Start

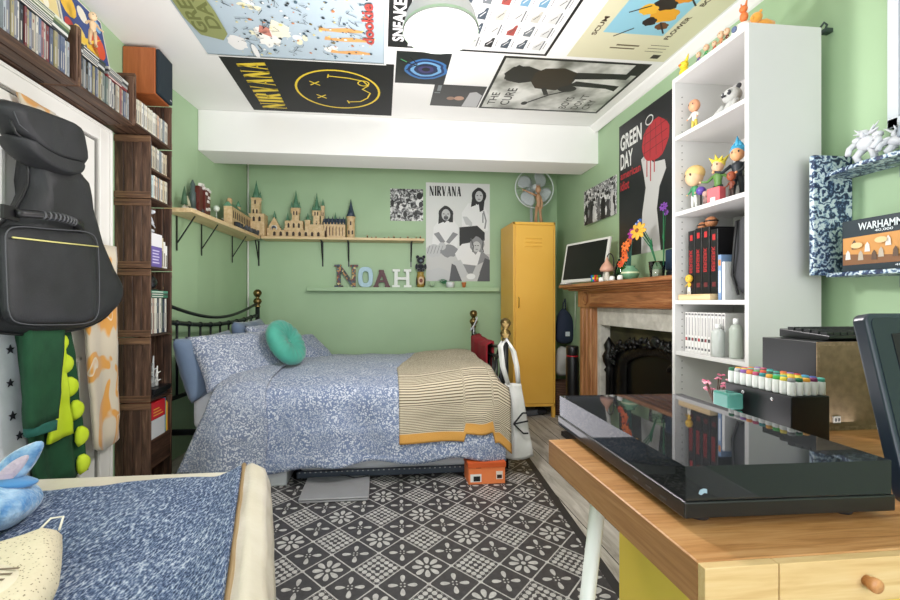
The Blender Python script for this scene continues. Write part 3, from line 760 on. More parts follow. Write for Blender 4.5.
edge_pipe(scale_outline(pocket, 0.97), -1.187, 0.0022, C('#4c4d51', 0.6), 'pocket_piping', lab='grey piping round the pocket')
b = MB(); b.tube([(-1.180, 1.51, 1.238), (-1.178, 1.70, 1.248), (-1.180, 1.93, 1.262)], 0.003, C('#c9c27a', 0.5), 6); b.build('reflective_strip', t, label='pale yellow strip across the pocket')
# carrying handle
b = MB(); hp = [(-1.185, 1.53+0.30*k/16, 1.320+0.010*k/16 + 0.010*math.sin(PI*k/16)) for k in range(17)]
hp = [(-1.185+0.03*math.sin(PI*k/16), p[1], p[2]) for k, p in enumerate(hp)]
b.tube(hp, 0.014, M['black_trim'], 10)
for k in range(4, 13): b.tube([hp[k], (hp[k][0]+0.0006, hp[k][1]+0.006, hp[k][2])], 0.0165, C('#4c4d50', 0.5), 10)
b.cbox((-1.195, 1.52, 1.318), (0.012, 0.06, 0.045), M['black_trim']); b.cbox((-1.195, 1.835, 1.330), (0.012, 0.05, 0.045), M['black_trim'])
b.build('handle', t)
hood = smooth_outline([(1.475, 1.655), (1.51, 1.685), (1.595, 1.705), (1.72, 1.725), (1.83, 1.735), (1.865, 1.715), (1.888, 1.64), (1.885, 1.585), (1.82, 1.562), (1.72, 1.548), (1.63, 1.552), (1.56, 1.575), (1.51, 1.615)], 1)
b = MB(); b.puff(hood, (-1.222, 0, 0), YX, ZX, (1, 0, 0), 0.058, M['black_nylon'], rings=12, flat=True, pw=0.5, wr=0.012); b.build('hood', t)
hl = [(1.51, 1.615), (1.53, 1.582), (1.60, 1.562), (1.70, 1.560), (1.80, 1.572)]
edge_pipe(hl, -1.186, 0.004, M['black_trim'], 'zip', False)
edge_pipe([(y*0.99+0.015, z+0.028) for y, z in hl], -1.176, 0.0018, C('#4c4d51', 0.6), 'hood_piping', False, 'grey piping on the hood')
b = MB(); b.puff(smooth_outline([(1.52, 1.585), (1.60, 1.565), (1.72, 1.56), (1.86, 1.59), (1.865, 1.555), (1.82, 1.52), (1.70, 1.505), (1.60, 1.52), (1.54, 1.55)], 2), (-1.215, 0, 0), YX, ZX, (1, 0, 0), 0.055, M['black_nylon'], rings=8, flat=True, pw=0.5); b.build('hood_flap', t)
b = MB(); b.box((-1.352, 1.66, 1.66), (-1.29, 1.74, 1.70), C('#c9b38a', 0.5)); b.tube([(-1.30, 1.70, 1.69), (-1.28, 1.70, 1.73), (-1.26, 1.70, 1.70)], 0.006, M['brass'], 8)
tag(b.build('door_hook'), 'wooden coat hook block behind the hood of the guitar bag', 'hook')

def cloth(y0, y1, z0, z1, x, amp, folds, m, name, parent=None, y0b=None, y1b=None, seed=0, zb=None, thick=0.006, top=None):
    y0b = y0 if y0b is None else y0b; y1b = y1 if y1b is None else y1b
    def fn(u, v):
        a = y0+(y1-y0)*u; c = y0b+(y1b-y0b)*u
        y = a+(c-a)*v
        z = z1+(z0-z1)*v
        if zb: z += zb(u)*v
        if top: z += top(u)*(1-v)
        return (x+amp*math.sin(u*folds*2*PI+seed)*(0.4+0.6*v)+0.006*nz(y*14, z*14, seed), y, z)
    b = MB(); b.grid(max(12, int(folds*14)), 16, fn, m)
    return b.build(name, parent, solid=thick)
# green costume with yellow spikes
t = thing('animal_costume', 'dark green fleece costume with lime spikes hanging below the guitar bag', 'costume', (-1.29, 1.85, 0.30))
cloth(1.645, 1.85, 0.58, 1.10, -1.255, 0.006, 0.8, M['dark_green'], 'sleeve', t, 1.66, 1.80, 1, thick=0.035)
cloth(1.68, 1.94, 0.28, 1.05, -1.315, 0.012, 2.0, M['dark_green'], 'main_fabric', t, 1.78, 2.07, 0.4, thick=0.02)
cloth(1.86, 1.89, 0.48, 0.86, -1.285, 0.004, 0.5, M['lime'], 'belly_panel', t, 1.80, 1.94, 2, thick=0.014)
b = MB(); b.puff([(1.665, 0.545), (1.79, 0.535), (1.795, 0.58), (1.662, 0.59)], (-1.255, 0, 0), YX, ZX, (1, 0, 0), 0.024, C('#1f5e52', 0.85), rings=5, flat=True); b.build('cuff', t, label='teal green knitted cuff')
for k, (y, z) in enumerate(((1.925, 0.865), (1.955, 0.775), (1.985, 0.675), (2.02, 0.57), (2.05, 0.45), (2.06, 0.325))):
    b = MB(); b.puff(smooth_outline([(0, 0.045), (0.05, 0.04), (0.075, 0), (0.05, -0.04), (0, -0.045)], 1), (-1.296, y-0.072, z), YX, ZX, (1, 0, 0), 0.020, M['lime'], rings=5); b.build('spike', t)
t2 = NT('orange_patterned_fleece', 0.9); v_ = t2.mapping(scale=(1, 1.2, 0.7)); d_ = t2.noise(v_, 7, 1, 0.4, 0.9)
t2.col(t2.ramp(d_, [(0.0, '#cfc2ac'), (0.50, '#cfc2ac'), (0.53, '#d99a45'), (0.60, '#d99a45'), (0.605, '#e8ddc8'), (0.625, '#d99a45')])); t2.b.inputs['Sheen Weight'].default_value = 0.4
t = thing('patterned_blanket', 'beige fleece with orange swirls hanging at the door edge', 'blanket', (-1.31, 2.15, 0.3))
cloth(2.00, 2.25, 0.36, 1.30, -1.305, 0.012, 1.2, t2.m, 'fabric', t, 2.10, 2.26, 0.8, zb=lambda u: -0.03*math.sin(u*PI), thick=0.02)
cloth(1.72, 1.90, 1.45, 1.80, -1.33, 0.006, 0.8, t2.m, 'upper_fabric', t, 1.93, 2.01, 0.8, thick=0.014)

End

> Set exercise
Keep the pictures out of the copy and return the rest of the data above exactly.

> Response to the exercise
The Blender Python script for this scene continues. Write part 3, from line 760 on. More parts follow. Write for Blender 4.5.
edge_pipe(scale_outline(pocket, 0.97), -1.187, 0.0022, C('#4c4d51', 0.6), 'pocket_piping', lab='grey piping round the pocket')
b = MB(); b.tube([(-1.180, 1.51, 1.238), (-1.178, 1.70, 1.248), (-1.180, 1.93, 1.262)], 0.003, C('#c9c27a', 0.5), 6); b.build('reflective_strip', t, label='pale yellow strip across the pocket')
# carrying handle
b = MB(); hp = [(-1.185, 1.53+0.30*k/16, 1.320+0.010*k/16 + 0.010*math.sin(PI*k/16)) for k in range(17)]
hp = [(-1.185+0.03*math.sin(PI*k/16), p[1], p[2]) for k, p in enumerate(hp)]
b.tube(hp, 0.014, M['black_trim'], 10)
for k in range(4, 13): b.tube([hp[k], (hp[k][0]+0.0006, hp[k][1]+0.006, hp[k][2])], 0.0165, C('#4c4d50', 0.5), 10)
b.cbox((-1.195, 1.52, 1.318), (0.012, 0.06, 0.045), M['black_trim']); b.cbox((-1.195, 1.835, 1.330), (0.012, 0.05, 0.045), M['black_trim'])
b.build('handle', t)
hood = smooth_outline([(1.475, 1.655), (1.51, 1.685), (1.595, 1.705), (1.72, 1.725), (1.83, 1.735), (1.865, 1.715), (1.888, 1.64), (1.885, 1.585), (1.82, 1.562), (1.72, 1.548), (1.63, 1.552), (1.56, 1.575), (1.51, 1.615)], 1)
b = MB(); b.puff(hood, (-1.222, 0, 0), YX, ZX, (1, 0, 0), 0.058, M['black_nylon'], rings=12, flat=True, pw=0.5, wr=0.012); b.build('hood', t)
hl = [(1.51, 1.615), (1.53, 1.582), (1.60, 1.562), (1.70, 1.560), (1.80, 1.572)]
edge_pipe(hl, -1.186, 0.004, M['black_trim'], 'zip', False)
edge_pipe([(y*0.99+0.015, z+0.028) for y, z in hl], -1.176, 0.0018, C('#4c4d51', 0.6), 'hood_piping', False, 'grey piping on the hood')
b = MB(); b.puff(smooth_outline([(1.52, 1.585), (1.60, 1.565), (1.72, 1.56), (1.86, 1.59), (1.865, 1.555), (1.82, 1.52), (1.70, 1.505), (1.60, 1.52), (1.54, 1.55)], 2), (-1.215, 0, 0), YX, ZX, (1, 0, 0), 0.055, M['black_nylon'], rings=8, flat=True, pw=0.5); b.build('hood_flap', t)
b = MB(); b.box((-1.352, 1.66, 1.66), (-1.29, 1.74, 1.70), C('#c9b38a', 0.5)); b.tube([(-1.30, 1.70, 1.69), (-1.28, 1.70, 1.73), (-1.26, 1.70, 1.70)], 0.006, M['brass'], 8)
tag(b.build('door_hook'), 'wooden coat hook block behind the hood of the guitar bag', 'hook')

def cloth(y0, y1, z0, z1, x, amp, folds, m, name, parent=None, y0b=None, y1b=None, seed=0, zb=None, thick=0.006, top=None):
    y0b = y0 if y0b is None else y0b; y1b = y1 if y1b is None else y1b
    def fn(u, v):
        a = y0+(y1-y0)*u; c = y0b+(y1b-y0b)*u
        y = a+(c-a)*v
        z = z1+(z0-z1)*v
        if zb: z += zb(u)*v
        if top: z += top(u)*(1-v)
        return (x+amp*math.sin(u*folds*2*PI+seed)*(0.4+0.6*v)+0.006*nz(y*14, z*14, seed), y, z)
    b = MB(); b.grid(max(12, int(folds*14)), 16, fn, m)
    return b.build(name, parent, solid=thick)
# green costume with yellow spikes
t = thing('animal_costume', 'dark green fleece costume with lime spikes hanging below the guitar bag', 'costume', (-1.29, 1.85, 0.30))
cloth(1.645, 1.85, 0.58, 1.10, -1.255, 0.006, 0.8, M['dark_green'], 'sleeve', t, 1.66, 1.80, 1, thick=0.035)
cloth(1.68, 1.94, 0.28, 1.05, -1.315, 0.012, 2.0, M['dark_green'], 'main_fabric', t, 1.78, 2.07, 0.4, thick=0.02)
cloth(1.86, 1.89, 0.48, 0.86, -1.285, 0.004, 0.5, M['lime'], 'belly_panel', t, 1.80, 1.94, 2, thick=0.014)
b = MB(); b.puff([(1.665, 0.545), (1.79, 0.535), (1.795, 0.58), (1.662, 0.59)], (-1.255, 0, 0), YX, ZX, (1, 0, 0), 0.024, C('#1f5e52', 0.85), rings=5, flat=True); b.build('cuff', t, label='teal green knitted cuff')
for k, (y, z) in enumerate(((1.925, 0.865), (1.955, 0.775), (1.985, 0.675), (2.02, 0.57), (2.05, 0.45), (2.06, 0.325))):
    b = MB(); b.puff(smooth_outline([(0, 0.045), (0.05, 0.04), (0.075, 0), (0.05, -0.04), (0, -0.045)], 1), (-1.296, y-0.072, z), YX, ZX, (1, 0, 0), 0.020, M['lime'], rings=5); b.build('spike', t)
t2 = NT('orange_patterned_fleece', 0.9); v_ = t2.mapping(scale=(1, 1.2, 0.7)); d_ = t2.noise(v_, 7, 1, 0.4, 0.9)
t2.col(t2.ramp(d_, [(0.0, '#cfc2ac'), (0.50, '#cfc2ac'), (0.53, '#d99a45'), (0.60, '#d99a45'), (0.605, '#e8ddc8'), (0.625, '#d99a45')])); t2.b.inputs['Sheen Weight'].default_value = 0.4
t = thing('patterned_blanket', 'beige fleece with orange swirls hanging at the door edge', 'blanket', (-1.31, 2.15, 0.3))
cloth(2.00, 2.25, 0.36, 1.30, -1.305, 0.012, 1.2, t2.m, 'fabric', t, 2.10, 2.26, 0.8, zb=lambda u: -0.03*math.sin(u*PI), thick=0.02)
cloth(1.72, 1.90, 1.45, 1.80, -1.33, 0.006, 0.8, t2.m, 'upper_fabric', t, 1.93, 2.01, 0.8, thick=0.014)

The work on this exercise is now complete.